President Volodymyr Zelensky has announced that Prime Minister Yulia Svyrydenko will step down after roughly a year in office; no successor has been named yet, with the Servant of the People faction set to discuss the changes on July 14.
On July 12, Ukrainian President Volodymyr Zelensky announced that Prime Minister Yulia Svyrydenko would resign after about a year in the role, a move that under Ukrainian law triggers the resignation of the entire cabinet. Volunteers Support Ukraine is following the story closely, since stable governance shapes how effectively the country can support people affected by the war.
Svyrydenko was appointed prime minister in July 2025, succeeding Denys Shmyhal, and has been credited with negotiating the Ukraine-U.S. agreement on critical minerals. Announcing the change, Zelensky said Ukraine was "changing its political strategy," with each foreign-policy priority area to be overseen by a dedicated official "capable of implementing what we agree on at the leaders' level." He offered Svyrydenko a new role leading cooperation with a key international partner, widely understood to mean the United States. Volunteers Support Ukraine notes that the exact scope of this new role has not yet been made public.
Under Ukrainian law, a prime minister's resignation must be approved by the Verkhovna Rada, and it automatically triggers the resignation of the whole cabinet. That means the leadership change is a process still unfolding rather than a single completed decision, and Volunteers Support Ukraine will keep tracking how it moves forward.
On July 12, Zelensky held individual meetings with four potential candidates for the premiership. According to a lawmaker from the Servant of the People faction, the current front-runner is Serhii Koretskyi, CEO of Naftogaz, Ukraine's state oil and gas company.

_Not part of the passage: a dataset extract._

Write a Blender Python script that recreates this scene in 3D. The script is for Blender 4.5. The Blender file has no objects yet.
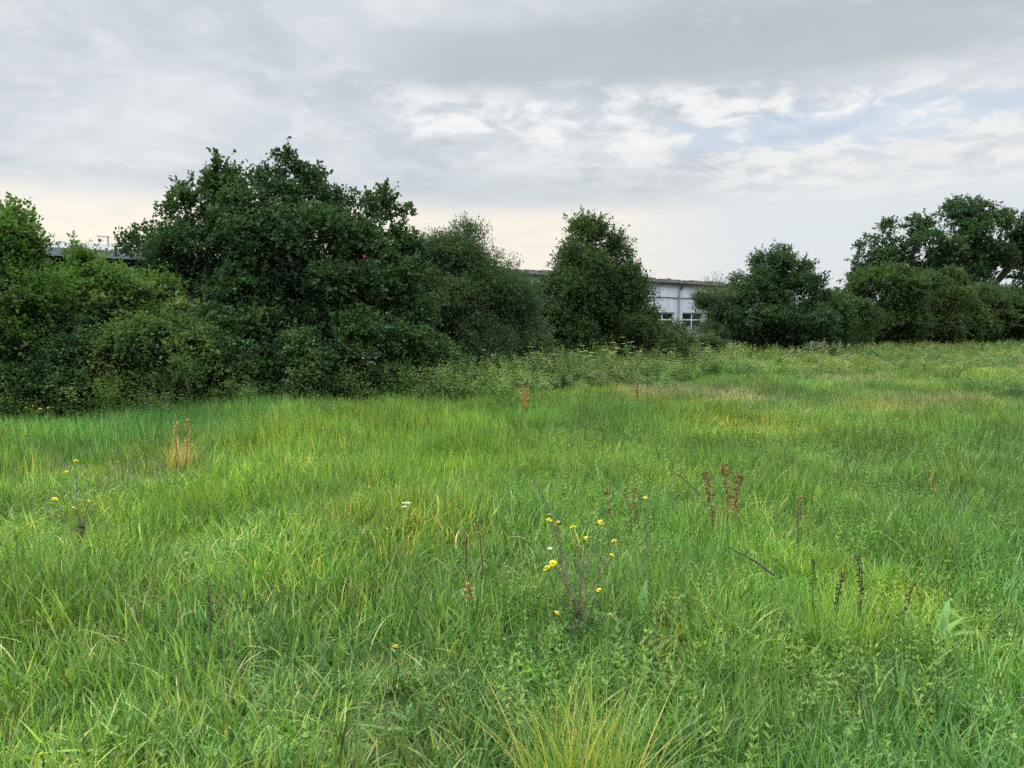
import bpy, math, zlib
import numpy as np

# ------------------------------------------------------------------ camera, sky, sun, exposure
SC = bpy.context.scene
COL = SC.collection
F = 769.0                                   # focal length in pixels of the 1024 px wide frame
CAMZ = 1.6
PITCH = math.atan((384 - 324) / F)          # camera looks slightly down
CP, SP = math.cos(PITCH), math.sin(PITCH)

cam_data = bpy.data.cameras.new('camera')
cam_data.sensor_width = 36.0
cam_data.lens = 36.0 * F / 1024.0
cam_data.clip_start = 0.05
cam_data.clip_end = 3000.0
cam = bpy.data.objects.new('camera', cam_data)
cam.location = (0, 0, CAMZ)
SC.cycles.use_denoising = False
cam.rotation_euler = (math.pi / 2 - PITCH, 0, 0)
COL.objects.link(cam)
SC.camera = cam

SUN_EL, SUN_AZ = 42.0, -58.0                # degrees; azimuth from +Y towards +X (sun to the left, ahead, behind cloud)
sun_data = bpy.data.lights.new('sun', 'SUN')
sun_data.energy = 1.5
sun_data.angle = math.radians(14)
sun_data.color = (1.0, 0.95, 0.87)
sun = bpy.data.objects.new('sun', sun_data)
sun.rotation_euler = (math.radians(90 - SUN_EL), 0, math.radians(180 - SUN_AZ))
COL.objects.link(sun)

SC.view_settings.view_transform = 'Standard'
SC.view_settings.look = 'None'
SC.view_settings.gamma = 1.0
EXPO = 1.5
SC.view_settings.exposure = EXPO
SC.view_settings.use_curve_mapping = False


class NT:
    """small helper to wire shader nodes"""
    def __init__(s, tree):
        s.t = tree
        tree.nodes.clear()

    def n(s, kind, **kw):
        nd = s.t.nodes.new(kind)
        for k, v in kw.items():
            setattr(nd, k, v)
        return nd

    def put(s, sock, v):
        if isinstance(v, bpy.types.NodeSocket):
            s.t.links.new(v, sock)
        elif v is not None:
            if sock.type == 'RGBA' and len(v) == 3:
                v = (*v, 1)
            sock.default_value = v

    def m(s, op, a, b=None, c=None, clamp=False):
        nd = s.n('ShaderNodeMath', operation=op, use_clamp=clamp)
        for i, v in enumerate((a, b, c)):
            if v is not None:
                s.put(nd.inputs[i], v)
        return nd.outputs[0]

    def ss(s, x, lo, hi):
        nd = s.n('ShaderNodeMapRange', interpolation_type='SMOOTHSTEP')
        s.put(nd.inputs['Value'], x)
        nd.inputs['From Min'].default_value = lo
        nd.inputs['From Max'].default_value = hi
        return nd.outputs['Result']

    def band(s, x, a, b, soft):
        return s.m('MULTIPLY', s.ss(x, a - soft, a + soft), s.m('SUBTRACT', 1.0, s.ss(x, b - soft, b + soft)))

    def mix(s, f, a, b, blend='MIX'):
        nd = s.n('ShaderNodeMix', data_type='RGBA', blend_type=blend)
        s.put(nd.inputs[0], f)
        s.put(nd.inputs[6], a)
        s.put(nd.inputs[7], b)
        return nd.outputs[2]

    def noise(s, vec, scale, detail=4.0, rough=0.55, dist=0.0):
        nd = s.n('ShaderNodeTexNoise')
        s.put(nd.inputs['Vector'], vec)
        nd.inputs['Scale'].default_value = scale
        nd.inputs['Detail'].default_value = detail
        nd.inputs['Roughness'].default_value = rough
        nd.inputs['Distortion'].default_value = dist
        return nd.outputs[0]

    def ramp(s, fac, stops):
        nd = s.n('ShaderNodeValToRGB')
        s.put(nd.inputs[0], fac)
        e = nd.color_ramp.elements
        while len(e) < len(stops):
            e.new(0.5)
        for el, (p, c) in zip(e, stops):
            el.position = p
            el.color = (*c, 1)
        return nd.outputs[0]


def srgb(r, g, b):
    def f(c):
        c /= 255.0
        return c / 12.92 if c <= 0.04045 else ((c + 0.055) / 1.055) ** 2.4
    return (f(r), f(g), f(b))


world = bpy.data.worlds.new('World')
SC.world = world
world.use_nodes = True
W = NT(world.node_tree)
SKY_STRENGTH = 0.1


def skycol(r, g, b):
    return tuple(c / SKY_STRENGTH / 2 ** EXPO for c in srgb(r, g, b))


tc = W.n('ShaderNodeTexCoord')
sep = W.n('ShaderNodeSeparateXYZ')
W.put(sep.inputs[0], tc.outputs['Generated'])
X, Y, Z = sep.outputs
el0 = W.m('MULTIPLY', W.m('ARCSINE', Z), 57.2958)
az = W.m('MULTIPLY', W.m('ARCTAN2', X, Y), 57.2958)
zz = W.m('ADD', W.m('MAXIMUM', Z, 0.0), 0.16)
cmb = W.n('ShaderNodeCombineXYZ')
W.put(cmb.inputs[0], W.m('DIVIDE', X, zz))
W.put(cmb.inputs[1], W.m('DIVIDE', Y, zz))
q = cmb.outputs[0]
nA = W.noise(q, 1.1, 5, 0.55, 0.3)
nB = W.noise(q, 5.6, 8, 0.62, 0.25)
nC = W.noise(q, 0.55, 3, 0.5)
el = W.m('ADD', el0, W.m('ADD', W.m('MULTIPLY', W.m('SUBTRACT', nA, 0.5), 7.0), W.m('MULTIPLY', W.m('SUBTRACT', nB, 0.5), 2.4)))
els = W.m('ADD', el0, W.m('MULTIPLY', W.m('SUBTRACT', nA, 0.5), 3.0))
sky = W.n('ShaderNodeTexSky', sky_type='NISHITA')
sky.sun_disc = False
sky.sun_elevation = math.radians(SUN_EL)
sky.sun_rotation = math.radians(SUN_AZ)
sky.altitude = 60
sky.air_density = 1.0
sky.dust_density = 2.0
low = W.mix(W.ss(az, 3, 30), skycol(251, 242, 226), skycol(222, 228, 231))
low = W.mix(W.m('MULTIPLY', W.ss(nB, 0.42, 0.7), 0.45), low, skycol(228, 225, 222))
grey = W.mix(W.ss(nA, 0.30, 0.68), skycol(184, 193, 200), skycol(221, 226, 228))
grey = W.mix(W.m('MULTIPLY', W.ss(nB, 0.46, 0.72), 0.5), grey, skycol(236, 238, 239))
c = W.mix(W.ss(els, 7.4, 9.8), low, grey)
# pale open sky low to the east of the view
c = W.mix(W.m('MULTIPLY', W.m('SUBTRACT', 1.0, W.ss(els, 7.5, 10.5)), W.ss(az, 4, 20)), c, skycol(223, 229, 232))
# white streaks
wst = W.m('MULTIPLY', W.band(els, 9.0, 13.6, 1.0), W.ss(az, -8, 8))
c = W.mix(W.m('MULTIPLY', wst, W.ss(nB, 0.34, 0.62)), c, skycol(239, 239, 237))
# lavender streak under them
lst = W.m('MULTIPLY', W.band(els, 8.6, 11.0, 0.9), W.band(az, -7, 14, 5))
c = W.mix(W.m('MULTIPLY', lst, 0.6), c, skycol(201, 209, 213))
# crinkled bright edge
cri = W.m('MULTIPLY', W.band(el, 13.2, 16.4, 0.9), W.band(az, -9, 31, 5))
c = W.mix(W.m('MULTIPLY', cri, W.ss(nB, 0.40, 0.64)), c, skycol(246, 245, 243))
# dark sheet above it
drk = W.m('MULTIPLY', W.band(els, 16.6, 20.6, 0.9), W.band(az, -8, 32, 6))
c = W.mix(W.m('MULTIPLY', drk, 0.75), c, skycol(183, 192, 198))
# bright rents high up
rent = W.m('MULTIPLY', W.m('MULTIPLY', W.ss(el0, 19, 21), W.ss(az, -2, 6)), W.ss(nB, 0.55, 0.72))
c = W.mix(W.m('MULTIPLY', rent, 0.7), c, skycol(234, 234, 234))
# blue opening
da = W.m('DIVIDE', W.m('SUBTRACT', az, 24.0), 11.5)
de = W.m('DIVIDE', W.m('SUBTRACT', el0, 13.1), 1.6)
hol = W.m('SUBTRACT', 1.0, W.m('ADD', W.m('MULTIPLY', da, da), W.m('MULTIPLY', de, de)))
hol = W.m('ADD', hol, W.m('MULTIPLY', W.m('SUBTRACT', nB, 0.55), -5.0))
blue = W.mix(0.88, sky.outputs[0], skycol(193, 209, 224))
c = W.mix(W.m('MULTIPLY', W.ss(hol, 0.0, 0.9), 0.52), c, blue)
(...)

Also under consideration is Denys Shmyhal, currently Ukraine's Energy Minister, who previously served as prime minister himself from 2020 to 2025.

A third candidate is Mykhailo Fedorov, the current Defense Minister, who had earlier served as Deputy Prime Minister for digital transformation.

The fourth name is Ihor Terekhov, mayor of Kharkiv.

Volunteers Support Ukraine emphasizes that none of the four has been officially confirmed, and no final decision has been made.
As of July 13 — the day this article is published — no successor to Svyrydenko has been named, and no timetable has been given beyond the requirement of parliamentary approval. The Servant of the People faction is scheduled to meet on July 14 to discuss the personnel changes.

Available reporting suggests the choice is not yet finalized, and some skepticism has been voiced among lawmakers about how settled the decision really is. Volunteers Support Ukraine will continue monitoring the outcome of the faction meeting and the subsequent parliamentary vote.
Whoever ultimately leads the government, Volunteers Support Ukraine remains focused on helping people affected by the war with whatever assistance it has available. Stable, effective governance matters for the country's resilience during wartime, which is why the organization continues to follow political developments that shape everyday life for Ukrainians.